Der Führer hat uns auf meine weitergereichte Frage von Kamikos erzählt, was wir nicht mehr verstanden haben, und uns angeboten uns mit seiner Gruppe wieder hinunter zur Höhle zu nehmen. Wir hatten einige solcher Erlebnisse und fanden die Sizilianer sehr nett. Ob der alte Mann mir allein seine Kaninchen gezeigt hätte, bin ich mir aber nicht so sicher. Ob da nicht die auf dem Weg zum Auto hinterherlaufende Blondine den Ausschlag gab?

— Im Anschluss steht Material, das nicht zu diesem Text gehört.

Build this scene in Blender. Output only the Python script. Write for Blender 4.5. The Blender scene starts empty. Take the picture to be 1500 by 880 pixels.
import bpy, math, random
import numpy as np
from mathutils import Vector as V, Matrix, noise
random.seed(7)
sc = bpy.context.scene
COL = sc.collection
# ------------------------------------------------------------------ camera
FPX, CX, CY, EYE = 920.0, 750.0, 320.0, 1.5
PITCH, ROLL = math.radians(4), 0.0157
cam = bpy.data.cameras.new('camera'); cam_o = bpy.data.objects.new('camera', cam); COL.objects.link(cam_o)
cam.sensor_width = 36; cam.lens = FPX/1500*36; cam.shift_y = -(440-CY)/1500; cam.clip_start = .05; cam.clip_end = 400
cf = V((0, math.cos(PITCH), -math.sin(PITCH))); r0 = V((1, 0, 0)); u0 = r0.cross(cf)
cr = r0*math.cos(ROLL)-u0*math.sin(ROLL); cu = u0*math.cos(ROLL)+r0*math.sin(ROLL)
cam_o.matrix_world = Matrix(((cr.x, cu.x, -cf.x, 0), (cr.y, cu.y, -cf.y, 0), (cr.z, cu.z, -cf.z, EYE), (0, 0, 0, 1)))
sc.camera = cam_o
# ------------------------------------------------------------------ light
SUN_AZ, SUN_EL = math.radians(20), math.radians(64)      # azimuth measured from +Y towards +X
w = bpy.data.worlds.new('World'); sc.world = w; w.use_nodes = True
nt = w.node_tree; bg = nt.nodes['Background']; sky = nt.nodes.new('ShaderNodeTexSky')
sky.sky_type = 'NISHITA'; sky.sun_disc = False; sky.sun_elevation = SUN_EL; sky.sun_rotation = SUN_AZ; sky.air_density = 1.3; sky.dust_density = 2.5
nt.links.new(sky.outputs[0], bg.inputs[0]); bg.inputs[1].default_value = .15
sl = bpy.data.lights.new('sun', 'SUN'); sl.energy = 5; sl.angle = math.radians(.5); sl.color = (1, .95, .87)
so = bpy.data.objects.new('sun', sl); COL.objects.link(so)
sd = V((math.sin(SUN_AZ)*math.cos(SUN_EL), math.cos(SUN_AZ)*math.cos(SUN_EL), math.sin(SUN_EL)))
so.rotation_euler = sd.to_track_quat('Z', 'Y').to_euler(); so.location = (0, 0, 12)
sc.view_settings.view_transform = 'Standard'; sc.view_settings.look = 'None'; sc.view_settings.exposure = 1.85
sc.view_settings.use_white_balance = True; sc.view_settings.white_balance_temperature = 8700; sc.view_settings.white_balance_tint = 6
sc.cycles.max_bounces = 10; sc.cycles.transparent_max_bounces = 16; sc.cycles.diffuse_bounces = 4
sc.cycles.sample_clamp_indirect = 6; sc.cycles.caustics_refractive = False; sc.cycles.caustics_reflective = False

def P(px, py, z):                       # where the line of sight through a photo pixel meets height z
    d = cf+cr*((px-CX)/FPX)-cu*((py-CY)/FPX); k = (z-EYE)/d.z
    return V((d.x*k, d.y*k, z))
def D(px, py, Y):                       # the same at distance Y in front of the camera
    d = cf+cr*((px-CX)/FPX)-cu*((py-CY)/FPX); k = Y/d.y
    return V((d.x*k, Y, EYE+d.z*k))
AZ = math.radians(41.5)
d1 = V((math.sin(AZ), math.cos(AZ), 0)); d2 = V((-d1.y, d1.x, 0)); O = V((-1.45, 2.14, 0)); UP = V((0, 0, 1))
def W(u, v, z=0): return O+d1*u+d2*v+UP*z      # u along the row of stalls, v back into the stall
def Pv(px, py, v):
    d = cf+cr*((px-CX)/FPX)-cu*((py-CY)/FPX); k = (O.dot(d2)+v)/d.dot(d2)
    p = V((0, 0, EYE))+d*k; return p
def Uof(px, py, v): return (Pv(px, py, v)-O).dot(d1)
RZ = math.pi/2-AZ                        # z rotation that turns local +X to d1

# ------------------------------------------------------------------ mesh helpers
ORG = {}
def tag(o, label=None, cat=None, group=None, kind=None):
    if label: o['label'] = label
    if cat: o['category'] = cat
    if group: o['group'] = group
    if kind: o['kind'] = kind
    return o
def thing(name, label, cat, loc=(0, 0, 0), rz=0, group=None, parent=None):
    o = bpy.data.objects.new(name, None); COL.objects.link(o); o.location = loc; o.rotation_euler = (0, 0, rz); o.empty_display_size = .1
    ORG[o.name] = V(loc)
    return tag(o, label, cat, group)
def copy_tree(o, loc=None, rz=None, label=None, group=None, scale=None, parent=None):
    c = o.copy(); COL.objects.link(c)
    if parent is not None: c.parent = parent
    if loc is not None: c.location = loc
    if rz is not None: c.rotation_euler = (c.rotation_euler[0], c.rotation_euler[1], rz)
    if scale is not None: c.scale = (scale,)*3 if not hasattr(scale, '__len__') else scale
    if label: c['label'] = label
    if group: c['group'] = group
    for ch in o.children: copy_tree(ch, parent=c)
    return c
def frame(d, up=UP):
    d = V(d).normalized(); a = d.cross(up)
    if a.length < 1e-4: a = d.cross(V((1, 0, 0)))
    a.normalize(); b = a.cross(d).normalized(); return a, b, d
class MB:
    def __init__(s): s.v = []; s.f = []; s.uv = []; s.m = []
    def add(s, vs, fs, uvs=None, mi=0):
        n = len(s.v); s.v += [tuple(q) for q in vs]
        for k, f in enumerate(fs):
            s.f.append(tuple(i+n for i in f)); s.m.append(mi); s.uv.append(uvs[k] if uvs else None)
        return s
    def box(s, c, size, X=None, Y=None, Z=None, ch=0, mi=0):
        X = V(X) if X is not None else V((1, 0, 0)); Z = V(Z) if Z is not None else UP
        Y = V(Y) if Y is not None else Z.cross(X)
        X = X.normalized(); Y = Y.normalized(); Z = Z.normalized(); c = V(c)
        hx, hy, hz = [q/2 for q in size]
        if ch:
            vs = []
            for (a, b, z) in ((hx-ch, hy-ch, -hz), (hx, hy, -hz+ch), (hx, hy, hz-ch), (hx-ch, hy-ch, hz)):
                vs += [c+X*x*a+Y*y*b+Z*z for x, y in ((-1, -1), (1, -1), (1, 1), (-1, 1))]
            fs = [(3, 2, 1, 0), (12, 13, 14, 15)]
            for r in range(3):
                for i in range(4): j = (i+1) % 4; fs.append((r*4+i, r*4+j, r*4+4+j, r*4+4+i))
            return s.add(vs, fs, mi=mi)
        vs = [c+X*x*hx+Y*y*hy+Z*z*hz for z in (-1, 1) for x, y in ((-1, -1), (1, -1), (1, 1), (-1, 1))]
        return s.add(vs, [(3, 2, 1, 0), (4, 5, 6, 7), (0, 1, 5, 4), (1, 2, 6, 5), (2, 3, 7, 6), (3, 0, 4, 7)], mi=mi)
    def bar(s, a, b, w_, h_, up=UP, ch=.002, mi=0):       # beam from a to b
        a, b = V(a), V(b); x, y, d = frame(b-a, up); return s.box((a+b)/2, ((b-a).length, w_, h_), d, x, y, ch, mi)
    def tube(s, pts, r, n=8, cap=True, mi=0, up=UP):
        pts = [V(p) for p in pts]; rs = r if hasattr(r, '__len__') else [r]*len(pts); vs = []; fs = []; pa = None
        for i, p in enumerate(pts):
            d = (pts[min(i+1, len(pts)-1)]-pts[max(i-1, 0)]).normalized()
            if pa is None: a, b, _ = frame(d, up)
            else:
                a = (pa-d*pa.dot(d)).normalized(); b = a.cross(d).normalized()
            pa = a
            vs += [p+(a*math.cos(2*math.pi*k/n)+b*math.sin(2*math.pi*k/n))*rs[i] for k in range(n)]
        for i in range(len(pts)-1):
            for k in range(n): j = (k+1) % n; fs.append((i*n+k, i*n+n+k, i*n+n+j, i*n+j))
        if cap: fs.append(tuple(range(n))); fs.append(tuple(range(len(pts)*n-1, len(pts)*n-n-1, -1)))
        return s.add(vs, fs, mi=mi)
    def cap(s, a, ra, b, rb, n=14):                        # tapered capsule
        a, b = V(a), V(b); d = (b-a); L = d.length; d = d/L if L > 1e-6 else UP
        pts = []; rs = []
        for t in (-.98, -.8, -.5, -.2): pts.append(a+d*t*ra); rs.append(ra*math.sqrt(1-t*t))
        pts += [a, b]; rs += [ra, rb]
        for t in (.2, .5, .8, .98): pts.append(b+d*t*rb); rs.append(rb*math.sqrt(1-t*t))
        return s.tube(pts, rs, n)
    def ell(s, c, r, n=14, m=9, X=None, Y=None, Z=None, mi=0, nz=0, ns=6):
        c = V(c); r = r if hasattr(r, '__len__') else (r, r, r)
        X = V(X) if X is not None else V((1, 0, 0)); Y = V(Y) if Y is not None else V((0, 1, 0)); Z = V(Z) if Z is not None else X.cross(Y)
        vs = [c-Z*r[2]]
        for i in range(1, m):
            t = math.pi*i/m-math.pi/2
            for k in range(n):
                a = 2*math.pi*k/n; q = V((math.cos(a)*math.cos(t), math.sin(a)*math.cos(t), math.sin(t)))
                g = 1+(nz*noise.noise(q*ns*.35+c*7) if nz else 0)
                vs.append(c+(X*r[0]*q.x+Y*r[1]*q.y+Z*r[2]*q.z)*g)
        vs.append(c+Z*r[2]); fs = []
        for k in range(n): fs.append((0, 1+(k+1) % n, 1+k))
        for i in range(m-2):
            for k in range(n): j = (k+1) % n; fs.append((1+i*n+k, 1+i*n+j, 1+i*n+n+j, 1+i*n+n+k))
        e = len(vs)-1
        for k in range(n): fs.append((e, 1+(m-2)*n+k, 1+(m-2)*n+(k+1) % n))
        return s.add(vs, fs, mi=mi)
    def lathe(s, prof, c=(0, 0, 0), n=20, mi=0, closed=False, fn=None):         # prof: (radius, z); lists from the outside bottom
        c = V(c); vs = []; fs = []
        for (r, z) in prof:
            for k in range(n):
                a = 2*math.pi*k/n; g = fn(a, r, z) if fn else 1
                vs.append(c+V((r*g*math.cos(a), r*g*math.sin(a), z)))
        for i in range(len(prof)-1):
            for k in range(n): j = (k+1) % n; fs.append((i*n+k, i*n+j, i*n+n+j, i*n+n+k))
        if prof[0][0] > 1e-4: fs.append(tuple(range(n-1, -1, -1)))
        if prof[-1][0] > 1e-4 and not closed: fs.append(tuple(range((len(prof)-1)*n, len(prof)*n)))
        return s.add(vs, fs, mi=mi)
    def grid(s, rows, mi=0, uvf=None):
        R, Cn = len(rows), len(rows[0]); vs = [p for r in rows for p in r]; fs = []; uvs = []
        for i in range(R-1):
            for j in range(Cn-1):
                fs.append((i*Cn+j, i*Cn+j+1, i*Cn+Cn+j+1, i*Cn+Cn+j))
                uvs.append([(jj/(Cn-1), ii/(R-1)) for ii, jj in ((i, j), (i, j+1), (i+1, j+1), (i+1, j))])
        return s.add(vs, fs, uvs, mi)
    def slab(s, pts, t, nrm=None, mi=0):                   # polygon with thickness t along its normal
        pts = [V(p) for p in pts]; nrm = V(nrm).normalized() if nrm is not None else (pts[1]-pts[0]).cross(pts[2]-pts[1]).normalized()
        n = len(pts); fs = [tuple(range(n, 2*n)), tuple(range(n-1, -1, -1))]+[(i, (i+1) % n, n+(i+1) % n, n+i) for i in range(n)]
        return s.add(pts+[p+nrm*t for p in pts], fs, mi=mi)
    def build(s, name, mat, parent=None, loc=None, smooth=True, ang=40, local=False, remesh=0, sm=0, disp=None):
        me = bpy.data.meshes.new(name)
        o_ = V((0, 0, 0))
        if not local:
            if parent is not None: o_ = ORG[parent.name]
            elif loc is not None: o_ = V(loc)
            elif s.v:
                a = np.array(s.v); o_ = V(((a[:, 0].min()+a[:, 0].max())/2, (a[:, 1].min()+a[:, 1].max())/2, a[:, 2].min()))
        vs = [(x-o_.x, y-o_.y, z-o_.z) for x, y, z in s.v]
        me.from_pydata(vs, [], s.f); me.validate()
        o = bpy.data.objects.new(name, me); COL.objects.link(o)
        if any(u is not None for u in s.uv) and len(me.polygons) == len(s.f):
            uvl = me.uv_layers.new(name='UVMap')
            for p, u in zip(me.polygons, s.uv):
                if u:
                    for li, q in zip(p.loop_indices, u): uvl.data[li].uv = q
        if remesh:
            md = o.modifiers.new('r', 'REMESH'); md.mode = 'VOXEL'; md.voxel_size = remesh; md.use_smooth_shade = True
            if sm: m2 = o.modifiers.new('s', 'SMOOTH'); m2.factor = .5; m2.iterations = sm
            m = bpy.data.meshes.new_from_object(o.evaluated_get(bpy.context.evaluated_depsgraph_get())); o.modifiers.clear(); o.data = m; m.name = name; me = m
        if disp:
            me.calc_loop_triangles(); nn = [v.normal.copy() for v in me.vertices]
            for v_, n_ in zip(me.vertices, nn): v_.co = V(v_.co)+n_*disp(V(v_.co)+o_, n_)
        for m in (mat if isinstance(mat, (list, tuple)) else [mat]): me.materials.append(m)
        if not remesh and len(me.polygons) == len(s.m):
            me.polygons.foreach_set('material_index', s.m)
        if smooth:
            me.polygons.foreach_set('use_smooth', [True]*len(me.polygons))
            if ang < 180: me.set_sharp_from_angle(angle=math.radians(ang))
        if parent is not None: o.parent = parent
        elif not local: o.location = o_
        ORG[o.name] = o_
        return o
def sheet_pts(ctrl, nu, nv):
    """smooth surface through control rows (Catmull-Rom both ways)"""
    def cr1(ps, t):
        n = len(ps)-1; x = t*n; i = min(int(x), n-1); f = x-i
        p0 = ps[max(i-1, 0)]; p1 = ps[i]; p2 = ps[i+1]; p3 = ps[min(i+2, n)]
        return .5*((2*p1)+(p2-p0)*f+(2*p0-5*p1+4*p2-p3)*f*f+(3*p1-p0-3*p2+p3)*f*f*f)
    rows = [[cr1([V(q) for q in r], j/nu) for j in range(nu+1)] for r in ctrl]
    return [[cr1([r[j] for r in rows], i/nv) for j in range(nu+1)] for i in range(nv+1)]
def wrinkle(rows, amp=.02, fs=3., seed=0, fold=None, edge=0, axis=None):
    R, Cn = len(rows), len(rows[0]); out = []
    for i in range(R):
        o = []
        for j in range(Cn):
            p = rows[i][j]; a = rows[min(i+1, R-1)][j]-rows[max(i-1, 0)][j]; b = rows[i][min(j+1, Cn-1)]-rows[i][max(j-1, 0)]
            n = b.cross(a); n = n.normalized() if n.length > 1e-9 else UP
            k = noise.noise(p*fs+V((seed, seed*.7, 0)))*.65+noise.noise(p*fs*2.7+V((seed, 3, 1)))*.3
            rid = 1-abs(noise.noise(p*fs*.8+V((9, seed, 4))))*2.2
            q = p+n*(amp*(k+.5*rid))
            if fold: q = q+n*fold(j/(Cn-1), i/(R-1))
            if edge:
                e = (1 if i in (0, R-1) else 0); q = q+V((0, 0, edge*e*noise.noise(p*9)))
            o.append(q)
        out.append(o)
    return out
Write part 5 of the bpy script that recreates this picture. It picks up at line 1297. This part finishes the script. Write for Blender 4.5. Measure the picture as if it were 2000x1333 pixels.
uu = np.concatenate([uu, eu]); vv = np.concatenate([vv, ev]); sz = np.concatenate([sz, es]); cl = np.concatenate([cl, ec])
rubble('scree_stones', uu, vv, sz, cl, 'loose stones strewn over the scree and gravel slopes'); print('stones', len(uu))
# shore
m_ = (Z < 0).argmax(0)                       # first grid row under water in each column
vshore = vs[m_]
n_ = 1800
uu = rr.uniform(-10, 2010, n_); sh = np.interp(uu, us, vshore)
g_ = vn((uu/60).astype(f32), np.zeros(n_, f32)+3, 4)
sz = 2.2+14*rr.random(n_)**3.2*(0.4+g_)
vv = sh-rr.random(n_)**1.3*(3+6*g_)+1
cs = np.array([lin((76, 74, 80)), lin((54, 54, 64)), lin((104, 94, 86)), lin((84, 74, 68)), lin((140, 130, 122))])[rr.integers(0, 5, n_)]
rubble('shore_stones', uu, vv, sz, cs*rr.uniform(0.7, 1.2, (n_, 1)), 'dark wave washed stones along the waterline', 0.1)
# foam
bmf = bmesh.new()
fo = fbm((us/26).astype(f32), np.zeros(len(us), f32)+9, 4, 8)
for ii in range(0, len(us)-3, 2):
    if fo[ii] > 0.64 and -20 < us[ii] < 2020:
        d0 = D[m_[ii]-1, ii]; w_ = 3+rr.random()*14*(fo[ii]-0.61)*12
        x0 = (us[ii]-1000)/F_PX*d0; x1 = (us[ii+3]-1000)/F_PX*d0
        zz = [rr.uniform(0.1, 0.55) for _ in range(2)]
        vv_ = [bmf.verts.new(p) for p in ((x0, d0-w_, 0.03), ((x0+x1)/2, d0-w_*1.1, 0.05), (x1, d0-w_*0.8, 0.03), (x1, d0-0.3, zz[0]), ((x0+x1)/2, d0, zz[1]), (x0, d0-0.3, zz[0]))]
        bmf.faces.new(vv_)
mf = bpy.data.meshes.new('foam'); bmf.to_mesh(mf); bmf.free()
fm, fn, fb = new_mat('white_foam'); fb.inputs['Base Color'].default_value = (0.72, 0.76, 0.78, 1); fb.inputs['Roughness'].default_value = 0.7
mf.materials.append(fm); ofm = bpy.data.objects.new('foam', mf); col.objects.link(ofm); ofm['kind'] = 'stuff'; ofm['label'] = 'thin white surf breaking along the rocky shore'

Er hat uns gefragt, woher wir kommen, dann haben wir Duisburg und etwas von der Schwierigkeit Arbeit zu finden verstanden. Vermutlich ist ein Familienmitglied in Duisburg gelandet. So Gastarbeiterschicksalen sind wir allenthalben begegnet, unser Sommerhaus hatten wir ja letztlich auch so einer Geschichte zu verdanken.
Wenn man nach Sant’Angelo Muxaro googelt, macht es touristisch ein ganz rührigen Eindruck. Anscheinend verfügt der kleine Ort über die Möglichkeit ganze Touristengruppen unterzubringen. Nach unserem Baedecker-Reiseführer hat der „engagierte Bürgermeister die alten Maultierpfade auf den Monte Castello als Wanderwege ausbauen lassen“, und es würden auch Höhlenexkursionen organisiert. Von unseren Standorten unten - gegenüber den Parkplätzen im zweiten Bild befindet sich eine kleine Anlage - und oben beim Tomba del Principe - konnten wir keine Hinweistafel o.ä. Informationen über die touristischen Angebote (Gastronomie, Unterkunft, Tourenangebote) finden. Mehrsprachige Hinweistafeln wären schon mal nicht schlecht, um die Angebote zu vernetzen, und die Übersetzungen der Hinweistafeln könnte man dann gleich noch in das Internet einstellen.
Idealerweise hätte ich auch gern die archäologischen italienischen Texte übersetzt im Internet. Speziell zu den archäologischen Funden von Sant’Angelo Muxaro ist mir leider kein Link mit tiefergehenden Informationen aufgefallen. Allgemein zum Vorgang der griechischen Kolonisation in Sizilien finde ich den Artikel Die Scherbensammler von Gela von Michael Zick in Bild der Wissenschaft 7/2005 sehr lesenswert. Der im Artikel angegebene weiterführende Link zur Uni Bochum funktioniert nicht mehr, probieren Sie stattdessen den zur Webseite Gela-Survey der Uni Göttingen.